April is one of my favorite months, seeing as it is when we celebrate National Poetry month. There can never be too much celebration of poetry in my opinion.
But I’m also celebrating something additional this month. That poetry has led me to a new favorite word.
Oh it’s true – I admittedly have lots of favorite words, but seriously, how can this one not be part of the ranks?
Eunoia –
From Greek, meaning “beautiful thinking” or “well mind.”
It is also the shortest word in English that contains all five vowels.
I get shivers of delight running that word over my tongue; letting it percolate in my brain; imaging all the ways it’s possible to practice the state of it. And I swear the next time someone asks me what my core values are, eunoia is totally going on the list. My utopian world contains lots of poetry and a whole lot of eunoia.
I was introduced to the word thanks to Christian Bok’s book of poetry by the same name.
It’s an odd little book, and probably not most people’s cup of tea, so I’m not recommending it unless you’re particularly interested in the seeing the well-crafted discipline of writing poetry within extreme constraints. Each “chapter” consisting of a number of poems is dedicated to a particular vowel.
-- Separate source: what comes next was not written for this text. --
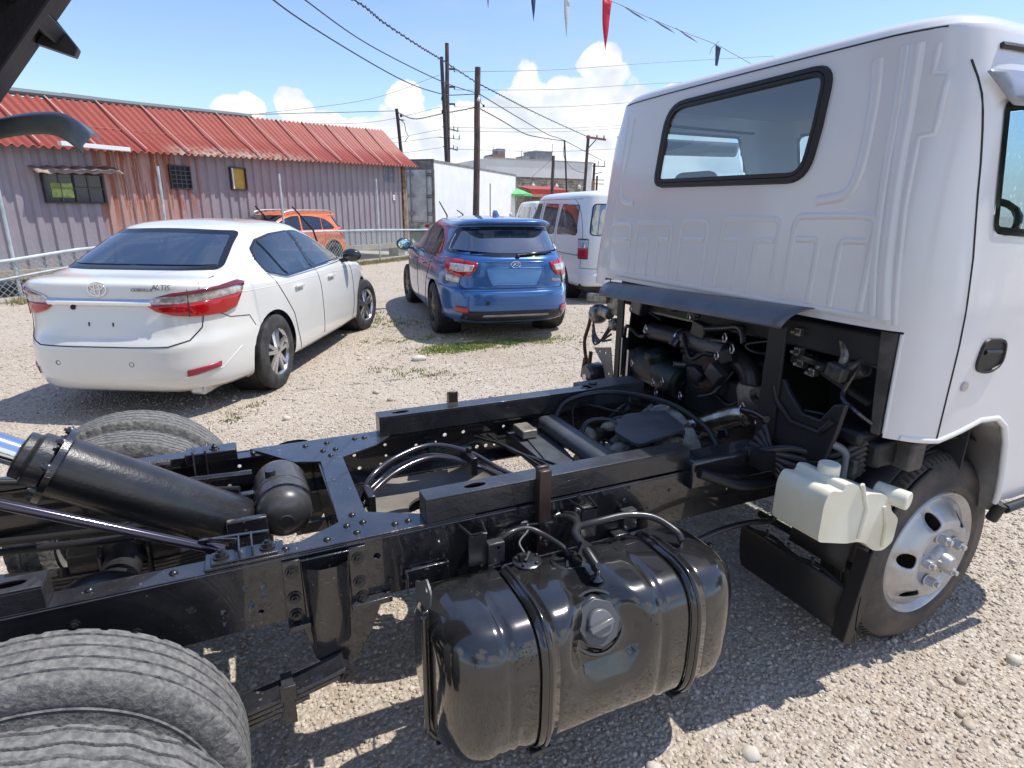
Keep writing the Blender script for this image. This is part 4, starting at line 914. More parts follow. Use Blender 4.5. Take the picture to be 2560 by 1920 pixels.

So in the A chapter, every single word in each poem contains the letter a in it. That in itself is a pretty amazing feat, but Bok also wrote within an even more specifically defined container. “All chapters must allude to the art of writing; must describe a culinary banquet, a prurient debauch, a pastoral tableau and a nautical voyage. All sentences must accent internal rhyme through the use of syntactical parallelism. The text must exhaust the lexicon for each vowel, citing at least 98% of the available repertoire; and the text must minimize repetition of substantive vocabulary, so that ideally no word appears more than once.” Wow – that’s an amazing set of restrictions to craft around! And the fact that he did it seems worthy of celebration to me.
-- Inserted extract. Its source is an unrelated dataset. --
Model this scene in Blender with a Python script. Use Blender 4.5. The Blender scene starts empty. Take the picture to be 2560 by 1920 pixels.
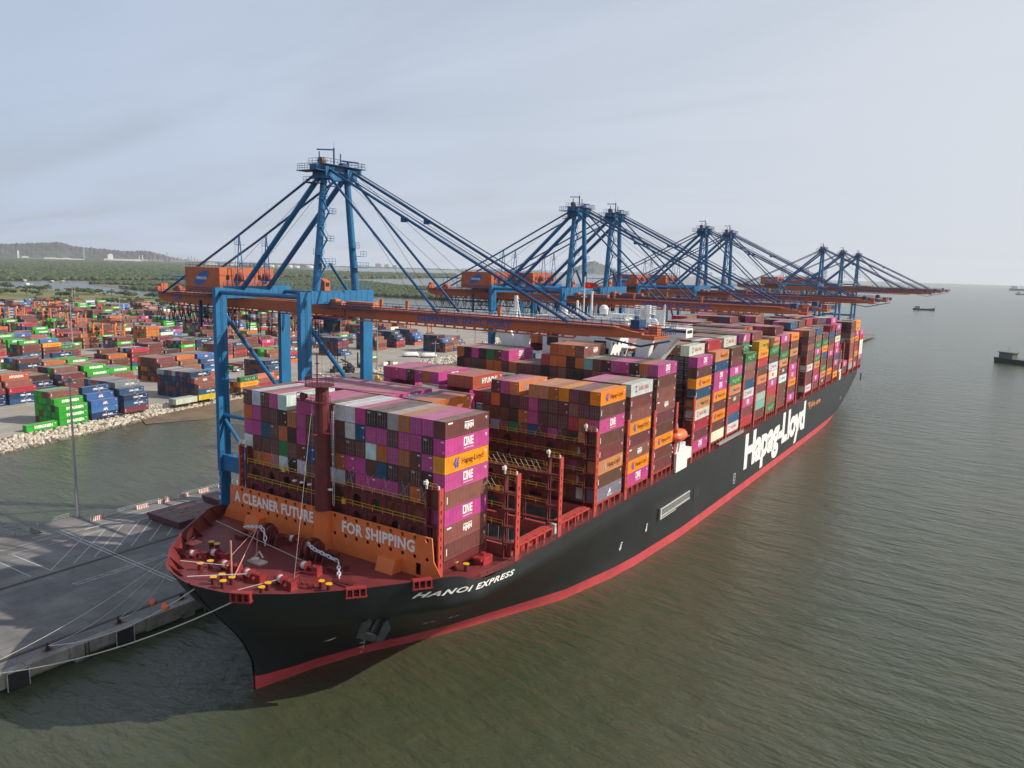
import bpy, math, random
import numpy as np
from mathutils import Vector, Matrix
R = math.radians
rnd = random.Random(7)
C = bpy.context.scene.collection
S = bpy.context.scene

# ---------------------------------------------------------------- camera, light, exposure
cam_d = bpy.data.cameras.new('camera'); cam = bpy.data.objects.new('camera', cam_d); C.objects.link(cam); S.camera = cam
F = Vector((-0.53744848, 0.8296351, -0.15117783)); RX = Vector((0.83674229, 0.54693972, 0.02681954)); UP = Vector((-0.10493559, 0.11208276, 0.98814269))
m = Matrix((RX, UP, -F)).transposed().to_4x4(); m.translation = Vector((98.763, -94.7465, 70.5078)); cam.matrix_world = m
cam_d.sensor_width = 36; cam_d.lens = 36*1908.90/2560; cam_d.clip_start = 1; cam_d.clip_end = 60000
CAM = np.array([98.763, -94.7465, 70.5078])
def pix(P):   # rough screen size helper for choosing what gets built in full
    d = Vector(P)-Vector(CAM); z = d.dot(F)
    return (1280+1908.9*d.dot(RX)/z, 960-1908.9*d.dot(UP)/z, z) if z > 1 else (-9e9, 0, z)
SUN_EL, SUN_AZ = R(34.5), R(58.5)          # azimuth from +Y towards +X
sun_d = bpy.data.lights.new('sun', 'SUN'); sun_d.energy = 5.0; sun_d.angle = R(0.6); sun_d.color = (1.0, 0.91, 0.79)
sun = bpy.data.objects.new('sun', sun_d); C.objects.link(sun)
to_sun = Vector((math.sin(SUN_AZ)*math.cos(SUN_EL), math.cos(SUN_AZ)*math.cos(SUN_EL), math.sin(SUN_EL)))
sun.rotation_euler = to_sun.to_track_quat('Z', 'Y').to_euler(); sun.location = (300, 300, 400)
S.view_settings.view_transform = 'Standard'; S.view_settings.look = 'None'; S.view_settings.gamma = 1
S.view_settings.use_curve_mapping = False; S.view_settings.exposure = 0.0
S.cycles.volume_bounces = 1; S.cycles.max_bounces = 6; S.cycles.transparent_max_bounces = 8
W = bpy.data.worlds.new('World'); S.world = W; W.use_nodes = True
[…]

But what I really want to celebrate is the concept of eunoia itself. I can’t help but imagine of my mind as a garden filled with beautiful thoughts. And knowing my mind, it’s not a tidy little formal garden with straight geometric rows. Welcome to the wildflowers-spilling-over-the-cottage-roses-tumbling-through-the-hollyhocks eclectic expanses of my brain.
Today I’m celebrating the beautiful thoughts of how April showers bring May flowers; of sitting down later this rainy afternoon with a delightful-looking children’s book to read while trying a new coconut mango green tea; and then later writing a love note to someone as part of my daily practice this month. This is my brain on eunoia.
What about you? Do you have a tidy garden kind of brain? Do you have a collection of favorite words? Are you celebrating National Poetry month? Do tell – you know I love to hear.
The image perfectly fits your post. I did NOT know this word, so thank you for adding to my vocabulary in such a fun way. 🙂
It IS a wonderful word isn’t it Amy?!
Lovely post Deborah. As for my mind’s garden there would be a lot of busy-ness, some parts tidy and organized but other areas in need of quite a bit of weeding. 🙂
LOL – ah those pesky weeds! Nevertheless you have a very lovely mind garden Suzanne. 🙂
I did not know about national poetry month, OOps I am an Ausssie it is probably not our national poetry month it is yours. I do not know about the disciplines of poetry and the structures, I do know recently I have been writing what i call poems and I love it. As with any art form nothing we do is everyones cup of tea, this happens to be mine. Thrilled I found you and also that I too have a new word.
Hi Karin. I’m so glad you found your way here! You’ll have to let us know when your national poetry month is so we can celebrate it with you. Or else we can just take the approach I like best, and consider every month a poetry month. 🙂
Yay to writing poetry and loving it! I totally celebrate that.
What a magical word. The act/art of simply letting it roll off my tongue leads me to imagine the beauty of manifesting spring!
Yes!
Here’s to eunoia! Beautiful thinking and well mind–I aspire to those. The garden in my mind? A few tidy patches and lots of overflow . . . thanks for your post!
Here here — may we all have beautiful thinking and well minds!
Hi Deborah:
I love this new word! I will have to learn how to pronounce it so that I can use it with pride! I love this idea of beautiful thoughts filling my mind!